Russia to continue overseas military maneuvers

President Dmitry Medvedev vowed Thursday to beef up Russian military arsenals and warned that Russia could follow its dispatch of a pair of bombers to Venezuela by deploying forces to other friendly nations.

Medvedev, speaking to top military officials in the Kremlin, said Russia will send its forces for maneuvers on the territories of ex-Soviet neighbors that are members of a Moscow-dominated security pact, as well as to unspecified other countries.

"We will also do this together with other nations who want to expand military and military-technical cooperation with Russia," Medvedev said in televised remarks.

Medvedev said he had ordered the Tu-160 bombers to fly to Venezuela on Wednesday at the invitation of Venezuelan President Hugo Chavez.

"We will do it in other places as well," Medvedev said. "That will clearly benefit the Russian armed forces."

The flight was the first such deployment to the Western Hemisphere since the Cold War and seemed certain to add to further strain Russia's relations with the United States, already frayed because of Russia's war in Georgia.

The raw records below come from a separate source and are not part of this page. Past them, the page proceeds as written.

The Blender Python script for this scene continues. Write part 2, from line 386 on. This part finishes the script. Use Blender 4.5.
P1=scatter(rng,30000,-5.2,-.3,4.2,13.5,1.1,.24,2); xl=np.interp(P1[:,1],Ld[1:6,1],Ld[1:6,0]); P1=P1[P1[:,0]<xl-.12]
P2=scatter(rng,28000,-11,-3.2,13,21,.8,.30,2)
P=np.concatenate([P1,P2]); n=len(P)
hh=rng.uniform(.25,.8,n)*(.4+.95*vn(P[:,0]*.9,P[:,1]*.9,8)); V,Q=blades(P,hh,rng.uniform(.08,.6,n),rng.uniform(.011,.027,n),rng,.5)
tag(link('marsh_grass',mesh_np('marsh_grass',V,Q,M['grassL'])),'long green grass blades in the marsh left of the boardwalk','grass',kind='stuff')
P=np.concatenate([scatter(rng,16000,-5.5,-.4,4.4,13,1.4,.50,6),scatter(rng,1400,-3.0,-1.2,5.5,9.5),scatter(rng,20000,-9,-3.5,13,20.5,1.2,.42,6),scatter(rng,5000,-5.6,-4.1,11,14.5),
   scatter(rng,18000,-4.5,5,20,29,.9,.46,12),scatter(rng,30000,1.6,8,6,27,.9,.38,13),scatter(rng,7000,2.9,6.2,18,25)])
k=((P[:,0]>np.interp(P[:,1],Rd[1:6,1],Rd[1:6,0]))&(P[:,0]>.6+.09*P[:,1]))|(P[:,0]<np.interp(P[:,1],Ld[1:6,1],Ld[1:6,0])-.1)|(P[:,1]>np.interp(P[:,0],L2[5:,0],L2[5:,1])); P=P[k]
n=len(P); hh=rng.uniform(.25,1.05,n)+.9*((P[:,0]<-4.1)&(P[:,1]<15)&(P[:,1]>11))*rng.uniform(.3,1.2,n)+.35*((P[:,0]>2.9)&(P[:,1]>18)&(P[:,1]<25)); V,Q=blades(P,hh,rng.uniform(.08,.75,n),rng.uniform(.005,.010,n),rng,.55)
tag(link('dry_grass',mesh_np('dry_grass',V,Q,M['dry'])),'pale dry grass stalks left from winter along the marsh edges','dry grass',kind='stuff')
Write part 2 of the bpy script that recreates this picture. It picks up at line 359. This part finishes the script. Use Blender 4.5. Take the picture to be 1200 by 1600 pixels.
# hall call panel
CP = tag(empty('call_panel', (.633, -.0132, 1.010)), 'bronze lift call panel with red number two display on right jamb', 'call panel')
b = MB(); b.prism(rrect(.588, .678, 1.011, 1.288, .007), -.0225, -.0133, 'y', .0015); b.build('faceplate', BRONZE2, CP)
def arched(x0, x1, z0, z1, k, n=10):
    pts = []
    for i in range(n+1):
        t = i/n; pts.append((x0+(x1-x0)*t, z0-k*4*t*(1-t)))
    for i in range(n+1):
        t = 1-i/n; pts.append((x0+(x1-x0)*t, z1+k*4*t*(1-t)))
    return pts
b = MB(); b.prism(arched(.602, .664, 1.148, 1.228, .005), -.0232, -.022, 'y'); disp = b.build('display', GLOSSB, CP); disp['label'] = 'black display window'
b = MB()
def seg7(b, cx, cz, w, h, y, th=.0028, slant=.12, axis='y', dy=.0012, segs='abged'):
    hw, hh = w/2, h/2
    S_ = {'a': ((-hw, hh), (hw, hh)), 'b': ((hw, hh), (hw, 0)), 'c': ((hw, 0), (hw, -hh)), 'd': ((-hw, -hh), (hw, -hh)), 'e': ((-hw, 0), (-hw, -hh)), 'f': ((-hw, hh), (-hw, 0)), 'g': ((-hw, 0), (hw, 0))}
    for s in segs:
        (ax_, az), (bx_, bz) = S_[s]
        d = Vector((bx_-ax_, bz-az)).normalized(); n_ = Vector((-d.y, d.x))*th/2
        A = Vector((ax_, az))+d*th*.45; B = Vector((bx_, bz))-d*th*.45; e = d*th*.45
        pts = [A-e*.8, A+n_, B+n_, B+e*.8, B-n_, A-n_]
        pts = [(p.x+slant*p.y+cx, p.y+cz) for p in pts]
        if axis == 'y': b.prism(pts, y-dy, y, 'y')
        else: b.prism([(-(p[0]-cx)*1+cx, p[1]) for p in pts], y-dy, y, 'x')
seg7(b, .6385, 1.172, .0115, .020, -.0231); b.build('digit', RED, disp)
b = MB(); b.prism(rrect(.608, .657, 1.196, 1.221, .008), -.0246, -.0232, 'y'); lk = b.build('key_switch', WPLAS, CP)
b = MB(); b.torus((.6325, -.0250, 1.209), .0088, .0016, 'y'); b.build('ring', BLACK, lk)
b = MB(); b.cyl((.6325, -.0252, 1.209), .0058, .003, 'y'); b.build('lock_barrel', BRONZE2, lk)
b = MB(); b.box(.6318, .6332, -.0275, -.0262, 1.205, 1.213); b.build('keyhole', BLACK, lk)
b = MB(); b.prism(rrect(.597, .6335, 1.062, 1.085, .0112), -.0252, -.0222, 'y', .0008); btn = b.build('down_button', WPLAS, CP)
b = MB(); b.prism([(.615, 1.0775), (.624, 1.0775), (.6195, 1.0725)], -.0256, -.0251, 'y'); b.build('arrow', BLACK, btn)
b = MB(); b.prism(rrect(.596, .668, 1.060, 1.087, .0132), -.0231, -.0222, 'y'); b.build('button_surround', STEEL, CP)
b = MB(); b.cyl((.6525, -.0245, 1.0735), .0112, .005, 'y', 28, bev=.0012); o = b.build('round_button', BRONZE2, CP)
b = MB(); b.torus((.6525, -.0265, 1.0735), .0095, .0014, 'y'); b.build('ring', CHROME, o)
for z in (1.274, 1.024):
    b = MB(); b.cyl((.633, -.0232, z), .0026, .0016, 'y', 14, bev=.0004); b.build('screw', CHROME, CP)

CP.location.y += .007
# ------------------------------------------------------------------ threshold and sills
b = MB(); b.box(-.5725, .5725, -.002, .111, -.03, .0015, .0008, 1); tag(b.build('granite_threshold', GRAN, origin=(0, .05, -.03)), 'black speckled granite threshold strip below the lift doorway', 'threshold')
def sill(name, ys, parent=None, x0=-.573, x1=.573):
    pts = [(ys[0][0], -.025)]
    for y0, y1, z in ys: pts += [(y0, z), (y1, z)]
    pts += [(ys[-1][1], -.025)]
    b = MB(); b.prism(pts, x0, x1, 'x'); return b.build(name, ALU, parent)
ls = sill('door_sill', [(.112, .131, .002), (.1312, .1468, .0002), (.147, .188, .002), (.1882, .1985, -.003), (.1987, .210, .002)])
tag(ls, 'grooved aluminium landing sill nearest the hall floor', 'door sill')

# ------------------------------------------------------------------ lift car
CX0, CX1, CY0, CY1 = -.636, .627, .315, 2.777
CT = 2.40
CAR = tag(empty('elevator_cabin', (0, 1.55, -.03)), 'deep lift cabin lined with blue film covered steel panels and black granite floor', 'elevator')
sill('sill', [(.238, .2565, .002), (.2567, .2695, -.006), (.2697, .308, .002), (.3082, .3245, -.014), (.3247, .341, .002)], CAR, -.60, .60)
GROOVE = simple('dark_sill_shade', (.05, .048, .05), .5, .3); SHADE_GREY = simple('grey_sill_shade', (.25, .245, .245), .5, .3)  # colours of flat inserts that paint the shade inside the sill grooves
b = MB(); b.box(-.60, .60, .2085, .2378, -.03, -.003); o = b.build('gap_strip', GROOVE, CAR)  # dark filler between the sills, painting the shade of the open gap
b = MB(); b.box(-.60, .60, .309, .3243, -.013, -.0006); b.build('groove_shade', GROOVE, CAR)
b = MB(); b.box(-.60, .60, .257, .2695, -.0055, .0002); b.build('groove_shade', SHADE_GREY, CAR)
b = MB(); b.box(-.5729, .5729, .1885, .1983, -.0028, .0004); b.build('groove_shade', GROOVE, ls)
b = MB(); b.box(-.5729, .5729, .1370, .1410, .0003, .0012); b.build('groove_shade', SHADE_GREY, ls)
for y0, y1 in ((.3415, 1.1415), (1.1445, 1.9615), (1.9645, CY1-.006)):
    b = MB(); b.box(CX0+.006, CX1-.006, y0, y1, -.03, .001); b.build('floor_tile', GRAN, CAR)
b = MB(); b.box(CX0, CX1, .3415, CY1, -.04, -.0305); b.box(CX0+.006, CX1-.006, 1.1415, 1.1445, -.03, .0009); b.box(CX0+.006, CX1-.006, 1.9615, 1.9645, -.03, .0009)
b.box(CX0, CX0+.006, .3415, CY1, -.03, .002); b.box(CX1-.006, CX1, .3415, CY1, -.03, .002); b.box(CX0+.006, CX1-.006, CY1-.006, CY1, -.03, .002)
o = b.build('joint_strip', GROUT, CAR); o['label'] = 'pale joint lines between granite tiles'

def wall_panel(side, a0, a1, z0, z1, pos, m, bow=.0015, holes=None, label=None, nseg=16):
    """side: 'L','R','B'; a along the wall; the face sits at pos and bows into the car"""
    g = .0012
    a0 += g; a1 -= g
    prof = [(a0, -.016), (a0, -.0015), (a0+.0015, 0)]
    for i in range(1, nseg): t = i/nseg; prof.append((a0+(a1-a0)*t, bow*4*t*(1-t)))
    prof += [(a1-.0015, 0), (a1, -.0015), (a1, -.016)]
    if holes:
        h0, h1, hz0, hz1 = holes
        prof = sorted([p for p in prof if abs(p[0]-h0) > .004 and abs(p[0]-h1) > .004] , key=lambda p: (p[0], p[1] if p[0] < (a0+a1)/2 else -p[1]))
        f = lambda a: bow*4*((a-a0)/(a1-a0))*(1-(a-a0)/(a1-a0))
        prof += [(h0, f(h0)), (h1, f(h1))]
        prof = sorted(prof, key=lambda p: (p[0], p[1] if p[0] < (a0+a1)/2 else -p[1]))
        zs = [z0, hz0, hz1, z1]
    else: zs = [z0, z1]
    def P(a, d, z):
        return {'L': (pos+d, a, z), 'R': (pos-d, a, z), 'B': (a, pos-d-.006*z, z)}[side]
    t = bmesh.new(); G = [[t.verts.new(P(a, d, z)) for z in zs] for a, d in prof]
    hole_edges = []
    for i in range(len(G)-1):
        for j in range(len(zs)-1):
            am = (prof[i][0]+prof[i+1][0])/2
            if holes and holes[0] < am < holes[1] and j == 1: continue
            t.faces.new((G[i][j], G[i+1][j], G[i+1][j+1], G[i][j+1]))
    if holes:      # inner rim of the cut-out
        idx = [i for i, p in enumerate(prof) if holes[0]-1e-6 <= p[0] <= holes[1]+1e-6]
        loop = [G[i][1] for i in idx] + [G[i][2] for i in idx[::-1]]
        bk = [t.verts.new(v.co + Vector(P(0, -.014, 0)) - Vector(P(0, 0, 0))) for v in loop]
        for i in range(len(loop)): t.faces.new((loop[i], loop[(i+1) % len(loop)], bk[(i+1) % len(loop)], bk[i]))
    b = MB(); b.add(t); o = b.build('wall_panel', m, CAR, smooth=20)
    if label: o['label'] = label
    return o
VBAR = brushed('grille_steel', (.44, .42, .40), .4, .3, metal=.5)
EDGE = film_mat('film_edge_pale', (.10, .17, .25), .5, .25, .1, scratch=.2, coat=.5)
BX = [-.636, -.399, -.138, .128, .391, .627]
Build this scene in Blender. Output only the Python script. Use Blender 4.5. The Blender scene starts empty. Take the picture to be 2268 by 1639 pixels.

Medvedev said last month's war with Georgia has underlined the need to strengthen Russian military arsenals.

The Russian Air force said Thursday the bombers carried no live weapons on their flight to Venezuela — nuclear or otherwise. Air Force spokesman Vladimir Drik said the planes would return to Russia next Monday after conducting a series of flights over the Caribbean from a Venezuelan base.

In November, the nuclear-powered missile cruiser Peter the Great, accompanied by several other navy ships and long-range patrol planes, will visit Venezuela for joint naval maneuvers, Russian officials said earlier this week.

The Russian deployment appeared to be a response to the U.S. move to send warships to deliver aid to Georgia after its war last month with Russia.

Prime Minister Vladimir Putin harshly criticized the U.S. and NATO naval deployment to the Black Sea last month and threatened unspecified retaliation.

Without specifically referring to the deployment of bombers to Venezuela, Putin appeared to indicate Thursday that it was a response to the U.S. navy presence in the Black Sea.

"God forbid from engaging in any kind of controversy in the American continent; this is considered the 'holiest of the holy,'" Putin said during a meeting with Western political scholars at his Black Sea residence in Sochi. "And they drive ships with weapons to a place just 10 kilometers from where we're at? Is this normal? Is this an equitable move?"

Russian Maj. Gen. Pavel Androsov, the chief of Russia's long-range aviation, said the two bombers were escorted by U.S. and Norwegian fighter jets during part of their 13-hour flight over neutral waters. "They didn't hamper us from performing our mission, and we didn't hamper theirs," he said in televised remarks.

Androsov said that Russia had notified the United States and others of the bombers flight in line with international rules.

"I feel proud about the mission. There are no regions in the world to hide and escape revenge," he said.

Androsov said Russia was not planning to send bombers to Cuba, but added that the military had checked the Cuban air bases and found them in good shape to host Russian aircraft. "We have looked at its airfields, and there would be no problems in landing there," he said.